On the other hand: you stand to make a lot more than that in the market (Dave Ramsey claims 12% long term, although that's pretty dependent on how you count things), but "long term" is important there... nobody knows what the market is going to do in the short term, so the "good safe" investment you want can be elusive. Of course nobody really knows what the market is going to do in the long term either - you could invest money now and be dead broke in 30 years - but at least time and history are on your side there. We use Vanguard's index funds, and you don't have to know much about investing to make those work.

And (as mentioned upthread) it's a good idea to have an emergency fund, and some money set aside for the inevitable repairs you'll need to make on your house. Whatever your financial goals are, you'll end up derailing them if the water heater explodes and you can't afford to replace it, so you end up putting it all on a credit card and paying exorbitant interest rates. Don't expect to make anything off that money though... with interest rates what they are now, my "high interest" savings account is paying out < 1%.

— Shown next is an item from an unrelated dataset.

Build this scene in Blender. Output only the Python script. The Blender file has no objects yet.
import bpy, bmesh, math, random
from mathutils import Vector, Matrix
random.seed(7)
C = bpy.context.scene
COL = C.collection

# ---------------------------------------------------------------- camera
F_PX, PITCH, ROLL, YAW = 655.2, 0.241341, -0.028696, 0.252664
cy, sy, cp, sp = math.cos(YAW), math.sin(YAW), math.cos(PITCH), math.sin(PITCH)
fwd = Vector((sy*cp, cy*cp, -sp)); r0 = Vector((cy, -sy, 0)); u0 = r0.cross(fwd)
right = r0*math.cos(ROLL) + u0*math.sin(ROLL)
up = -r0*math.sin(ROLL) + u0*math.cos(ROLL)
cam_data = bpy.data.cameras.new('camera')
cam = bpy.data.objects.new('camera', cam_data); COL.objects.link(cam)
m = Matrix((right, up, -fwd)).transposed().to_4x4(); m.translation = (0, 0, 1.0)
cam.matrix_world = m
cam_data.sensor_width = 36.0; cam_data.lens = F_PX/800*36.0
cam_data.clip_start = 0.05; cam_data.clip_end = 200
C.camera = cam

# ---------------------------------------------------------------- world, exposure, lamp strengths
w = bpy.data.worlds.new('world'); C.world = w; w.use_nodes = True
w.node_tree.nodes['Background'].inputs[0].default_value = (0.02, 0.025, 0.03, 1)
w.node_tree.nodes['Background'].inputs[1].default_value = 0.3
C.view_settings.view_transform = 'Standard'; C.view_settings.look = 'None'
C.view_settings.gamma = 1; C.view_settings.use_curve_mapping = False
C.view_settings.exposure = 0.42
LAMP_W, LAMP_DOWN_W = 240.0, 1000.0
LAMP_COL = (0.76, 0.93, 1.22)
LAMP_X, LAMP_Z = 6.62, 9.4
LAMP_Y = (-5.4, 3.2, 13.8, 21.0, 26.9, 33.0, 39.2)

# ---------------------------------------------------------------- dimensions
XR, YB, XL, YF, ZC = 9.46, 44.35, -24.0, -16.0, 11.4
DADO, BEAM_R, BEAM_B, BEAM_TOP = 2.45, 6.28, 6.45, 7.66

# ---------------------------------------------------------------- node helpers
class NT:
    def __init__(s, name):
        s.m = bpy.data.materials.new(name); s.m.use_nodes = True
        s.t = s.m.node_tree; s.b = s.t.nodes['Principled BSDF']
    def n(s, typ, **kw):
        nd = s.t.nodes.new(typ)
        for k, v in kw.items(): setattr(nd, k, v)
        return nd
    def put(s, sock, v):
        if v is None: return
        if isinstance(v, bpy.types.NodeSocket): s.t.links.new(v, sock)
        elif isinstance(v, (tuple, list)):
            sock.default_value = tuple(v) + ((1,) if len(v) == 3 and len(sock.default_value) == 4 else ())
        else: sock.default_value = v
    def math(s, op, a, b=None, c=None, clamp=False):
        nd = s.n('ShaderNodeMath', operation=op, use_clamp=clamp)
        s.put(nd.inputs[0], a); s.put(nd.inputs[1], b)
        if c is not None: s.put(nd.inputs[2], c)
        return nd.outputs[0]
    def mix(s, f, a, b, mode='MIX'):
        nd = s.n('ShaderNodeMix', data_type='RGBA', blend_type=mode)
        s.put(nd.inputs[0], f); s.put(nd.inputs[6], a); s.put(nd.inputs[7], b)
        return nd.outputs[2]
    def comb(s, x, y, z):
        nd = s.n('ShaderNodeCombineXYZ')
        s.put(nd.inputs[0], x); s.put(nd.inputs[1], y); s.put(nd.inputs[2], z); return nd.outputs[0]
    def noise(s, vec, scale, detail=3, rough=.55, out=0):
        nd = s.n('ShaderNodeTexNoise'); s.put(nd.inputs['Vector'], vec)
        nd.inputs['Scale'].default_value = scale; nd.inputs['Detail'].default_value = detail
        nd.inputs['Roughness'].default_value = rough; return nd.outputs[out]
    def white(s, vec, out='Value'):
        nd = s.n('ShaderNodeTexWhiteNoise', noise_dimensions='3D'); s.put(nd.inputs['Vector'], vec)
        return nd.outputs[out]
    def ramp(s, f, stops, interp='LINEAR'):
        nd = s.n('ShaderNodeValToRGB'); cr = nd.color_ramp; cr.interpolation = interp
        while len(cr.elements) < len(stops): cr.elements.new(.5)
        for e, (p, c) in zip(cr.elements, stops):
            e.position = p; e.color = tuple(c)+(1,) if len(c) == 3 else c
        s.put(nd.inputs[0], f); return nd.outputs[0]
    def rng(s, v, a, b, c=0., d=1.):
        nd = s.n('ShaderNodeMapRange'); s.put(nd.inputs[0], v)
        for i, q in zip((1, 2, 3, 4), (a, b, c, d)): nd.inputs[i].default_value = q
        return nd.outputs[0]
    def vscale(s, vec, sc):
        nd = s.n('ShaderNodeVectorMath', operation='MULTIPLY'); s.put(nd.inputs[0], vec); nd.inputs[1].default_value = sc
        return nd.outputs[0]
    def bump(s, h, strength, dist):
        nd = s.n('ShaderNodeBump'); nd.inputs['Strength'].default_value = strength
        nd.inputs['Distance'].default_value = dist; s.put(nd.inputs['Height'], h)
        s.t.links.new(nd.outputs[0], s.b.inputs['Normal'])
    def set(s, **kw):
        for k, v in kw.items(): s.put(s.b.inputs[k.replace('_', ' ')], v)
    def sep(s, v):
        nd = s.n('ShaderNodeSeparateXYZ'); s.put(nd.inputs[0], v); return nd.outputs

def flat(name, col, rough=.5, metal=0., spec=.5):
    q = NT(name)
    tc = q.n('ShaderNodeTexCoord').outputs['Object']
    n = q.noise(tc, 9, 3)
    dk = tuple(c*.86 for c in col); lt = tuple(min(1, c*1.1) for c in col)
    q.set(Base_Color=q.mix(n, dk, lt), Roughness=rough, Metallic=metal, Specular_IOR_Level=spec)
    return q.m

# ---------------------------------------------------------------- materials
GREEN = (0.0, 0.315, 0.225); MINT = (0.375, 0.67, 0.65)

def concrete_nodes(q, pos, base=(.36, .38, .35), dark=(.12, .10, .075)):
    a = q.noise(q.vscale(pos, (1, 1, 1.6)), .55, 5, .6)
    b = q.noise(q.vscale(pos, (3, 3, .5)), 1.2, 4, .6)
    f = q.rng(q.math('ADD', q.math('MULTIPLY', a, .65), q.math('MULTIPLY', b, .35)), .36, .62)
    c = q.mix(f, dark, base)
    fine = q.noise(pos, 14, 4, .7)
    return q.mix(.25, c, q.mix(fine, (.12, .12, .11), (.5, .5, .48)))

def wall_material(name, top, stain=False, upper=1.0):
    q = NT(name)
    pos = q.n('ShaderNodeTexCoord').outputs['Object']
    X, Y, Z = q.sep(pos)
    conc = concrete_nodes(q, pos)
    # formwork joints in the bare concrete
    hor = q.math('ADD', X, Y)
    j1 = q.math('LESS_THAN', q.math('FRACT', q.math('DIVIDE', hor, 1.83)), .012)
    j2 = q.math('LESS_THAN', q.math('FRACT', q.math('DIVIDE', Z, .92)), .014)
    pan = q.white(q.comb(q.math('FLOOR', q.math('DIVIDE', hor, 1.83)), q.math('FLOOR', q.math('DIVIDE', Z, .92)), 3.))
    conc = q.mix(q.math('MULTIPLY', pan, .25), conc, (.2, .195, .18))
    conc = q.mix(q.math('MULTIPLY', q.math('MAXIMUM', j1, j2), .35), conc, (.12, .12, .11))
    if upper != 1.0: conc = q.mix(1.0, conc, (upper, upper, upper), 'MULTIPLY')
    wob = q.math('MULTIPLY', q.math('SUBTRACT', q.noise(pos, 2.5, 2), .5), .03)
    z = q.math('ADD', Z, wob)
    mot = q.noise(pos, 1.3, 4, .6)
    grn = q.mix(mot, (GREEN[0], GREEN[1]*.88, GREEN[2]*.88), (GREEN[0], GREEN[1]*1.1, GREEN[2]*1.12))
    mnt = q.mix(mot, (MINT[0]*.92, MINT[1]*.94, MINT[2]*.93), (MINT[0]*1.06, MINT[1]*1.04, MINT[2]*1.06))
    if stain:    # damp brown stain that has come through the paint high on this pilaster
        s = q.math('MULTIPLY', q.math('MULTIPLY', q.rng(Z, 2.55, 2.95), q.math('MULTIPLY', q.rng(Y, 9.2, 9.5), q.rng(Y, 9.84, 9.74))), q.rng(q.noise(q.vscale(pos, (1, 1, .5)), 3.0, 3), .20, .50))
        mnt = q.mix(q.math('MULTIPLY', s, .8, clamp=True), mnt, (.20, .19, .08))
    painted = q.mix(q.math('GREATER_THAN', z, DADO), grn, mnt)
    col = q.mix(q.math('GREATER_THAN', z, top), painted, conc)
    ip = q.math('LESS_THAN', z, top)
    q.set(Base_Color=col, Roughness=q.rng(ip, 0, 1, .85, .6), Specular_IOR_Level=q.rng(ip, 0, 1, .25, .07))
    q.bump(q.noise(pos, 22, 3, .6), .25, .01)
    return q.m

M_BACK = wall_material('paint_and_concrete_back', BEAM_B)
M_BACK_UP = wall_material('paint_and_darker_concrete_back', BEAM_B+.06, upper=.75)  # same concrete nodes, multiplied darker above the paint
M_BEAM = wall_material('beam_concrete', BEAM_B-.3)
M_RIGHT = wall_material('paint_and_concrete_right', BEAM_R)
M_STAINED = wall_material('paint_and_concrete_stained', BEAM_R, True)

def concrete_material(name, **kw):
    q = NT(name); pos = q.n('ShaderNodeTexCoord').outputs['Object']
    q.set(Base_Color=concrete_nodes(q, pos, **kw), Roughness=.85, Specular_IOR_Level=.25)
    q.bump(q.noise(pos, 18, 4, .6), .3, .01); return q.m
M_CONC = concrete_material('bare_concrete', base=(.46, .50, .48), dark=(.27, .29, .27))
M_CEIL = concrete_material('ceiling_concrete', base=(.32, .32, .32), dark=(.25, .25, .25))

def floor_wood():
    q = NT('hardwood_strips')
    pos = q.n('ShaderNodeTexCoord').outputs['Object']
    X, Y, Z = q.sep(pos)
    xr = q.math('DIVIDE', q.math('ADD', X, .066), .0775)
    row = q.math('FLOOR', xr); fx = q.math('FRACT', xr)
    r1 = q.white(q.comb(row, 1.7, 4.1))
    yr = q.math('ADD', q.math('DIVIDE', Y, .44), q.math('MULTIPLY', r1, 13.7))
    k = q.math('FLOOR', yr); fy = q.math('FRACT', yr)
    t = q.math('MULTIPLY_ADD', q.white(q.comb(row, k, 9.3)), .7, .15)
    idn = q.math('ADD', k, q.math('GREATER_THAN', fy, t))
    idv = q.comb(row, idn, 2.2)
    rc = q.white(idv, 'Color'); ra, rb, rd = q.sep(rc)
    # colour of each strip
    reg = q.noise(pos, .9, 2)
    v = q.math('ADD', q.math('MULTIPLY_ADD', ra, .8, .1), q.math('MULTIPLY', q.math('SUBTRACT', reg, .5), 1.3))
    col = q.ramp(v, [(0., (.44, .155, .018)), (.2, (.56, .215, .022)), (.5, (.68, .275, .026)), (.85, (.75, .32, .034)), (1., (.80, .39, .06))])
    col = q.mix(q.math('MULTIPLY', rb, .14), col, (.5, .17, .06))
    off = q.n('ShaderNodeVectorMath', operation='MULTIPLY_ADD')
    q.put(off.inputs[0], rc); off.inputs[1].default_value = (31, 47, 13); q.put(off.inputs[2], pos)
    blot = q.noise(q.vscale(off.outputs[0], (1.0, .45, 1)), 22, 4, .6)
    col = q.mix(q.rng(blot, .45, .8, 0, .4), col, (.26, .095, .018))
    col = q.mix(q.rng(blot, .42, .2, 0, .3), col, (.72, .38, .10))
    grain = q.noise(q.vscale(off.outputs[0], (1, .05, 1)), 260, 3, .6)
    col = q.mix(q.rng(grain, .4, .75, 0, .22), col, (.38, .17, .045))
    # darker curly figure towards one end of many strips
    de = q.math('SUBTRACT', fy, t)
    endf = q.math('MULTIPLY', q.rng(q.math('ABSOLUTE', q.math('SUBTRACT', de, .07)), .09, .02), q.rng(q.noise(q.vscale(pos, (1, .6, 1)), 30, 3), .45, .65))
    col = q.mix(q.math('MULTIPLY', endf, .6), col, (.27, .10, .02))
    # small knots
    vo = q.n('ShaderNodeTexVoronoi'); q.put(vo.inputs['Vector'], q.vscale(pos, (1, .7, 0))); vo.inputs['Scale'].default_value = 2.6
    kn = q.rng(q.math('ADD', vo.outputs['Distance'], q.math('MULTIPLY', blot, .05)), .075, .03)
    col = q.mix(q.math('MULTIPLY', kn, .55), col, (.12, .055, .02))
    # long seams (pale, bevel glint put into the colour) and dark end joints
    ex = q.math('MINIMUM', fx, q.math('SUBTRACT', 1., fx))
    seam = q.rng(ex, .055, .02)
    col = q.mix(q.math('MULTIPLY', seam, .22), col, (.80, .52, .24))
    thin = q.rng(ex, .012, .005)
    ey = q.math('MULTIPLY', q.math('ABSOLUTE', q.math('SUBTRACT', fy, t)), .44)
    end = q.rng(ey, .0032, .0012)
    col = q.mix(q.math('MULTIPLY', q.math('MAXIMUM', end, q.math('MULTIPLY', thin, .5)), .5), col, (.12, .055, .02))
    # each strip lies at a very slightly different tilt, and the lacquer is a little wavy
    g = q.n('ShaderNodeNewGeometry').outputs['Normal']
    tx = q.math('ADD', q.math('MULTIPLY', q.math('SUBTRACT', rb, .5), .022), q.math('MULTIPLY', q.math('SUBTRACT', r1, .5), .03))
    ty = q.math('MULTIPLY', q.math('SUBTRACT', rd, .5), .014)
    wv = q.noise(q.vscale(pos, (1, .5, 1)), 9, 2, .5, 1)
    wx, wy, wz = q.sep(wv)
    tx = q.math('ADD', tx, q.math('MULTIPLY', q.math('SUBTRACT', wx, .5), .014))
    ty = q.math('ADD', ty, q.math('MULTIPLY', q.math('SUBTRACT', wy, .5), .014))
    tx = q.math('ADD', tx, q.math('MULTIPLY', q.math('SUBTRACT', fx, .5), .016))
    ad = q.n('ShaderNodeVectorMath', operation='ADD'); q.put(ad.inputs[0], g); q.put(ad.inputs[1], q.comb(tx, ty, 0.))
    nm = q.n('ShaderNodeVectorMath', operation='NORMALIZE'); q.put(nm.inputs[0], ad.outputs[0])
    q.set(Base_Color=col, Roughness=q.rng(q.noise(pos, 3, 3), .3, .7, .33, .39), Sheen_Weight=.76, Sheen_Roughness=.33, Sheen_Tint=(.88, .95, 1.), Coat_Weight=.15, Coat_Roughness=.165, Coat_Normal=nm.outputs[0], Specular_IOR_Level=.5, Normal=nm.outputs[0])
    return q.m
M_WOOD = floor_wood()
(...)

tl;dr - it's a personal decision, and you'll have to decide what's important to you. If it were me, I'd set aside some emergency cash, and then use the rest on loans.
posted by captainawesome at 11:06 PM on August 23, 2012


Remember that paying off debt that incurs interest at the rate of x% is the equivalent of earning that x% on investing that money. That almost always makes debt payoff a high priority.

The home loan is probably at a low rate, though. Instead of plunking down a part of the windfall toward principal, consider starting a program of paying an extra $200-400 per month on the payment. Once you get used to it, it's habitual.
posted by yclipse at 4:56 AM on August 24, 2012


I would recommend setting aside a certain amount ($10k?) in a savings/emergency/oh-god-where-did-my-roof-go fund. Pay off your student loans entirely if possible with the rest. Then take the student loan payments that you're no longer making and put that money into your mortgage each month. Debt snowball method. You'll be living the same way you were before this windfall, but will have a substantial savings fund, no student debt, and by paying extra on the mortgage you'll be saving somewhere between thousands and tens-of-thousands over its lifetime.
posted by specialagentwebb at 5:54 AM on August 24, 2012


If you decide to invest it, I'd highly recommend looking into DRIPs.